As chocantes imagens dos protestos contra a reforma da previdência na Argentina, que estamparam jornais em todo o mundo em dezembro de 2017, deixavam claro que, com Macri, o velho fantasma da repressão policial que manchou a história do país no começo do século XXI estava de volta.
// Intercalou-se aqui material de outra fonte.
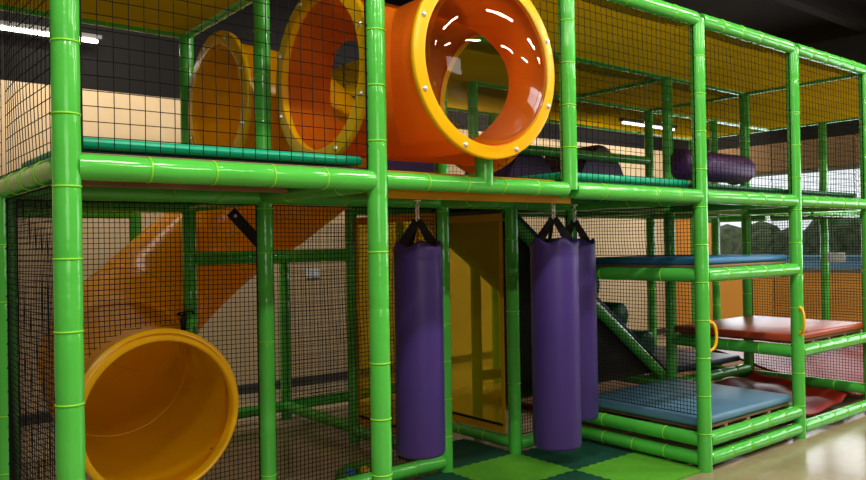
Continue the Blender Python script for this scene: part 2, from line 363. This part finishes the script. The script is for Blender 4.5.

Os números levantados pela Coordinadora contra la Represión Policial e Institucional (Correpi) confirmaram isso: em dois anos de governo do PRO, a polícia argentina matou em média mais de uma pessoa por dia, o número mais alto visto desde a ditadura. “As mobilizações populares sempre levam os governos a matarem mais gente para tentar deixar a população sob controle”, declarou a advogada e idealizadora do Correpi, Maria Del Carmen Verdú em entrevista para a Ponte.
À história de Pocho somam-se: os 725 mortos pela polícia militar da Argentina nos últimos dois anos; o assassinato emblemático de Michael Brown em Ferguson, nos Estados Unidos, em 2014; os detidos ilegalmente em Oaxaca, no México, em 2006; as injustiças cometidas contra Rafael Braga nos famosos protestos de 2013; e o recente caso da vereadora Marielle Franco, ativista contra a repressão policial e crítica da Intervenção Militar do Rio de Janeiro, executada na última terça-feira (14/03), entre tantos outros.
A luta de todos estes ainda não terminou. “Voy a cubrir tu lucha más que con flores”, invoca um dos versos de Gieco. Que a canção jamais se cale. Pocho, Marielle, Braga, Brown, Mendes, Jara seguem vivos.